╔══
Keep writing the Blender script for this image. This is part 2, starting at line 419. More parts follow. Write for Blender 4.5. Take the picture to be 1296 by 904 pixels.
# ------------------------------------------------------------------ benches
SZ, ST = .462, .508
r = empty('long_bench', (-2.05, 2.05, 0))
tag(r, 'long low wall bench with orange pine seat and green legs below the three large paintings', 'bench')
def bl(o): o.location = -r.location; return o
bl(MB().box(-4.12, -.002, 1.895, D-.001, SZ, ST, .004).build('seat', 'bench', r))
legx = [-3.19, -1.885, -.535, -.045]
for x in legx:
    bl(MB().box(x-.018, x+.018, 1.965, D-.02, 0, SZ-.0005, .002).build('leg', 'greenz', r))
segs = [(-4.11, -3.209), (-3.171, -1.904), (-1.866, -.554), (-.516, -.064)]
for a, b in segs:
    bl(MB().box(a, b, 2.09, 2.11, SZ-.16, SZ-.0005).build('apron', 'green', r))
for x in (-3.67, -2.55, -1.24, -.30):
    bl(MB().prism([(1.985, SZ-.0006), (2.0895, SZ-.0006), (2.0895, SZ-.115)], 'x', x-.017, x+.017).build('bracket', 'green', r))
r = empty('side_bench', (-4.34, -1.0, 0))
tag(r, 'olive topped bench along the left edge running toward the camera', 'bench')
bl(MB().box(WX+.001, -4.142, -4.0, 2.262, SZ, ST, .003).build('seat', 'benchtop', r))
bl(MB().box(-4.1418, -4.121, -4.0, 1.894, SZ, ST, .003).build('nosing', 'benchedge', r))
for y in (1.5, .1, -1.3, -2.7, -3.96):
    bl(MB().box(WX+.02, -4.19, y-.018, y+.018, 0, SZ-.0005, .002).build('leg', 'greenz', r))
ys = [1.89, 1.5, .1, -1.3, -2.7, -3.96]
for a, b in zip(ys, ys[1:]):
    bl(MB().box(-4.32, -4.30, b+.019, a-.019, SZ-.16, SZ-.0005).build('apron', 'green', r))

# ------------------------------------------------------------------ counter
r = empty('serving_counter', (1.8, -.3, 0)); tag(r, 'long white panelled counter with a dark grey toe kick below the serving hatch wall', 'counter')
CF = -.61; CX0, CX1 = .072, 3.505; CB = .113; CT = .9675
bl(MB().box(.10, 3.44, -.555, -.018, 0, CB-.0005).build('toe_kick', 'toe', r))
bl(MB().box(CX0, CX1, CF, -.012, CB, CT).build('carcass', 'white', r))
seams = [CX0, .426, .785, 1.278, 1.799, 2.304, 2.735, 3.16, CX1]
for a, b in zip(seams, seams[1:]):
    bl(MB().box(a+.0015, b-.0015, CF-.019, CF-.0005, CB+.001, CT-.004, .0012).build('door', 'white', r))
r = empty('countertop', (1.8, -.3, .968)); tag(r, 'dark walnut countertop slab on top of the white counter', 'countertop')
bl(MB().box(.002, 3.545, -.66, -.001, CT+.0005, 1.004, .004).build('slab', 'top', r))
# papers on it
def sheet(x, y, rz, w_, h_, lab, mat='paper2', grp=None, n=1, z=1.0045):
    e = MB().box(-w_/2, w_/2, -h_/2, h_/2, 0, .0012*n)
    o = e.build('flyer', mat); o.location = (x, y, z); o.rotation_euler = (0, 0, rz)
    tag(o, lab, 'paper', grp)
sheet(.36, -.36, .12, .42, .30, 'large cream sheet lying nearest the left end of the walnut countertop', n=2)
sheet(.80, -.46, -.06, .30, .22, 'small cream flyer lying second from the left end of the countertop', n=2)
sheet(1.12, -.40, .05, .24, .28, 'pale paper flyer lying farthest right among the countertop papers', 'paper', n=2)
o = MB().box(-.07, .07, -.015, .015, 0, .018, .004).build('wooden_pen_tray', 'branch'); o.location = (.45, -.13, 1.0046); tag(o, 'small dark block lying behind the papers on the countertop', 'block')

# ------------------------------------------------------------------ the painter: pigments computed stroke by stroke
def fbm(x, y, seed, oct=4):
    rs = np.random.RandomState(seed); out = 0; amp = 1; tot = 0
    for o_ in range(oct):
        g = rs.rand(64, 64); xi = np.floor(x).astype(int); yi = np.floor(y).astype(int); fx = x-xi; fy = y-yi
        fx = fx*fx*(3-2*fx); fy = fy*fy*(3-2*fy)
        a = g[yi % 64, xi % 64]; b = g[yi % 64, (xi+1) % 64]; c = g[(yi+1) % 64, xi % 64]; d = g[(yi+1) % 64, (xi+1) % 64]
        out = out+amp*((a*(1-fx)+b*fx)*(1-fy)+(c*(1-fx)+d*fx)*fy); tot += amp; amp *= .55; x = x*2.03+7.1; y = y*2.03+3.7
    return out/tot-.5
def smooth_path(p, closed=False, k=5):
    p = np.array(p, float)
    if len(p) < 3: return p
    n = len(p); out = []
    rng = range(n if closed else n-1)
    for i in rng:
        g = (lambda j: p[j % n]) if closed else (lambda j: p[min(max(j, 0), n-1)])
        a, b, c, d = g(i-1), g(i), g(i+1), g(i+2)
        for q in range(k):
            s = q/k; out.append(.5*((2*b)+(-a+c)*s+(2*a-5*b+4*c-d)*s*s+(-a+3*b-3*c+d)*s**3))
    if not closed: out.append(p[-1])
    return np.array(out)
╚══
### SET EXERCISE:
Copy out the full material exactly as it appears.

### TASK RESPONSE:
Keep writing the Blender script for this image. This is part 2, starting at line 419. More parts follow. Write for Blender 4.5. Take the picture to be 1296 by 904 pixels.
# ------------------------------------------------------------------ benches
SZ, ST = .462, .508
r = empty('long_bench', (-2.05, 2.05, 0))
tag(r, 'long low wall bench with orange pine seat and green legs below the three large paintings', 'bench')
def bl(o): o.location = -r.location; return o
bl(MB().box(-4.12, -.002, 1.895, D-.001, SZ, ST, .004).build('seat', 'bench', r))
legx = [-3.19, -1.885, -.535, -.045]
for x in legx:
    bl(MB().box(x-.018, x+.018, 1.965, D-.02, 0, SZ-.0005, .002).build('leg', 'greenz', r))
segs = [(-4.11, -3.209), (-3.171, -1.904), (-1.866, -.554), (-.516, -.064)]
for a, b in segs:
    bl(MB().box(a, b, 2.09, 2.11, SZ-.16, SZ-.0005).build('apron', 'green', r))
for x in (-3.67, -2.55, -1.24, -.30):
    bl(MB().prism([(1.985, SZ-.0006), (2.0895, SZ-.0006), (2.0895, SZ-.115)], 'x', x-.017, x+.017).build('bracket', 'green', r))
r = empty('side_bench', (-4.34, -1.0, 0))
tag(r, 'olive topped bench along the left edge running toward the camera', 'bench')
bl(MB().box(WX+.001, -4.142, -4.0, 2.262, SZ, ST, .003).build('seat', 'benchtop', r))
bl(MB().box(-4.1418, -4.121, -4.0, 1.894, SZ, ST, .003).build('nosing', 'benchedge', r))
for y in (1.5, .1, -1.3, -2.7, -3.96):
    bl(MB().box(WX+.02, -4.19, y-.018, y+.018, 0, SZ-.0005, .002).build('leg', 'greenz', r))
ys = [1.89, 1.5, .1, -1.3, -2.7, -3.96]
for a, b in zip(ys, ys[1:]):
    bl(MB().box(-4.32, -4.30, b+.019, a-.019, SZ-.16, SZ-.0005).build('apron', 'green', r))

# ------------------------------------------------------------------ counter
r = empty('serving_counter', (1.8, -.3, 0)); tag(r, 'long white panelled counter with a dark grey toe kick below the serving hatch wall', 'counter')
CF = -.61; CX0, CX1 = .072, 3.505; CB = .113; CT = .9675
bl(MB().box(.10, 3.44, -.555, -.018, 0, CB-.0005).build('toe_kick', 'toe', r))
bl(MB().box(CX0, CX1, CF, -.012, CB, CT).build('carcass', 'white', r))
seams = [CX0, .426, .785, 1.278, 1.799, 2.304, 2.735, 3.16, CX1]
for a, b in zip(seams, seams[1:]):
    bl(MB().box(a+.0015, b-.0015, CF-.019, CF-.0005, CB+.001, CT-.004, .0012).build('door', 'white', r))
r = empty('countertop', (1.8, -.3, .968)); tag(r, 'dark walnut countertop slab on top of the white counter', 'countertop')
bl(MB().box(.002, 3.545, -.66, -.001, CT+.0005, 1.004, .004).build('slab', 'top', r))
# papers on it
def sheet(x, y, rz, w_, h_, lab, mat='paper2', grp=None, n=1, z=1.0045):
    e = MB().box(-w_/2, w_/2, -h_/2, h_/2, 0, .0012*n)
    o = e.build('flyer', mat); o.location = (x, y, z); o.rotation_euler = (0, 0, rz)
    tag(o, lab, 'paper', grp)
sheet(.36, -.36, .12, .42, .30, 'large cream sheet lying nearest the left end of the walnut countertop', n=2)
sheet(.80, -.46, -.06, .30, .22, 'small cream flyer lying second from the left end of the countertop', n=2)
sheet(1.12, -.40, .05, .24, .28, 'pale paper flyer lying farthest right among the countertop papers', 'paper', n=2)
o = MB().box(-.07, .07, -.015, .015, 0, .018, .004).build('wooden_pen_tray', 'branch'); o.location = (.45, -.13, 1.0046); tag(o, 'small dark block lying behind the papers on the countertop', 'block')

# ------------------------------------------------------------------ the painter: pigments computed stroke by stroke
def fbm(x, y, seed, oct=4):
    rs = np.random.RandomState(seed); out = 0; amp = 1; tot = 0
    for o_ in range(oct):
        g = rs.rand(64, 64); xi = np.floor(x).astype(int); yi = np.floor(y).astype(int); fx = x-xi; fy = y-yi
        fx = fx*fx*(3-2*fx); fy = fy*fy*(3-2*fy)
        a = g[yi % 64, xi % 64]; b = g[yi % 64, (xi+1) % 64]; c = g[(yi+1) % 64, xi % 64]; d = g[(yi+1) % 64, (xi+1) % 64]
        out = out+amp*((a*(1-fx)+b*fx)*(1-fy)+(c*(1-fx)+d*fx)*fy); tot += amp; amp *= .55; x = x*2.03+7.1; y = y*2.03+3.7
    return out/tot-.5
def smooth_path(p, closed=False, k=5):
    p = np.array(p, float)
    if len(p) < 3: return p
    n = len(p); out = []
    rng = range(n if closed else n-1)
    for i in rng:
        g = (lambda j: p[j % n]) if closed else (lambda j: p[min(max(j, 0), n-1)])
        a, b, c, d = g(i-1), g(i), g(i+1), g(i+2)
        for q in range(k):
            s = q/k; out.append(.5*((2*b)+(-a+c)*s+(2*a-5*b+4*c-d)*s*s+(-a+3*b-3*c+d)*s**3))
    if not closed: out.append(p[-1])
    return np.array(out)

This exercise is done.